There’s no finer time to celebrate the arts in Pike County than now.

On Sept. 14, the Johnson Center for the Arts will host the official opening of the Andy Warhol exhibit. The much-anticipated exhibit brings the works of this iconic pop artist to south Alabama and gives us a rare opportunity to view first-hand the art of a man who inspired a generation.

The exhibit, which opened to the public Sept. 1 and continues through Nov. 15, offers a glimpse into the type of art and programs we can bring to Troy and Pike County, thanks to the vision of the dozens of volunteers who led the charge to save the old Post Office and renovate it into this fine center. With generous funding from patrons and supporters, as well as visionary leadership, the Johnson Center promises to bring the world of arts and culture here to our doorsteps.

Sharing a similar mission of enriching the lives of Pike Countians is the Troy Arts Council, the venerable organization which for years has delighted its patrons and the community with hundreds of exceptional performances, from plays to concerts, and support of the arts programs, in schools and throughout the area.

The TAC is in the midst of its annual patron’s drive. This month, community members can become patrons of the TAC and, in return, secure tickets to a year’s worth of programs, including the upcoming Experience Asia Performance & Art Festival Ronin Taiko Drum Concert on Sept. 20. Other “prime time” concerts are the “First Baptist of Ivey Gap” in October, Gilbert & Sullivan’s “Pirates of Penzance” in November, the American Spiritual Ensemble in January and the Tommy Dorsey Orchestra Concert and the Kandinsky Trio featuring Andy Irwin in March. And, of course, the Arts Council showcases more talent in the Sounds of the Season and Sheila Jackson and Co. Christmas concerts, a spring community musical and the spring community band concert.

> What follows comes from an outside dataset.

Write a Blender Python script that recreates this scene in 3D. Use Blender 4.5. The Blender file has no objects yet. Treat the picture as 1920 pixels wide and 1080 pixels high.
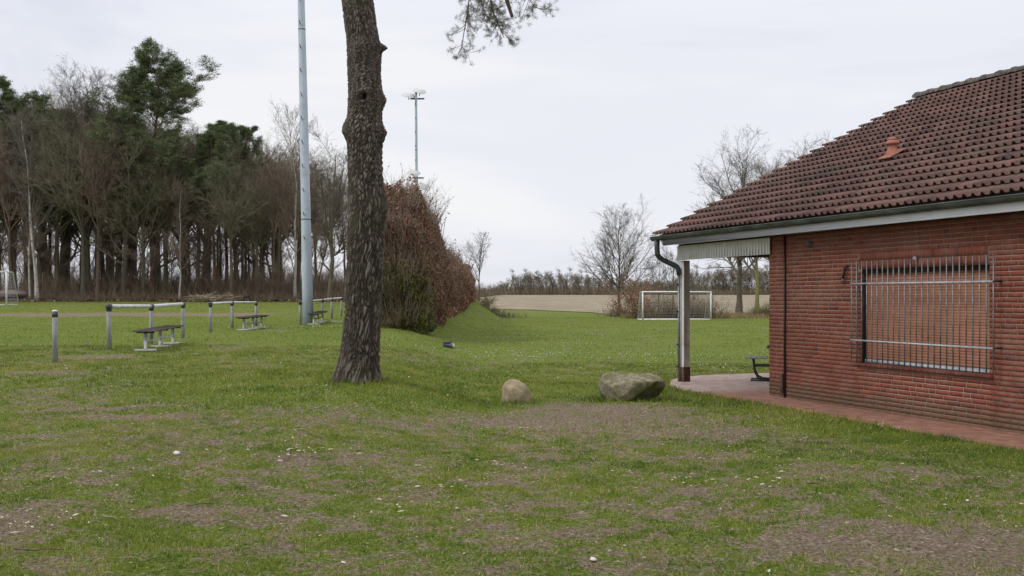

In addition, the TAC is a supporter of TroyFest in the spring and provides scholarships and grants to art and music students and school programs throughout the area. All of this work is funded, primarily by the patrons who support the council.

While the TAC and the Johnson Center are separate entities with clearly defined roles, they complement each other and work together to enrich all our lives.

So celebrate the arts … by becoming a patron of the Troy Arts Council and by visiting the Johnson Center. Both deserve our wholehearted support.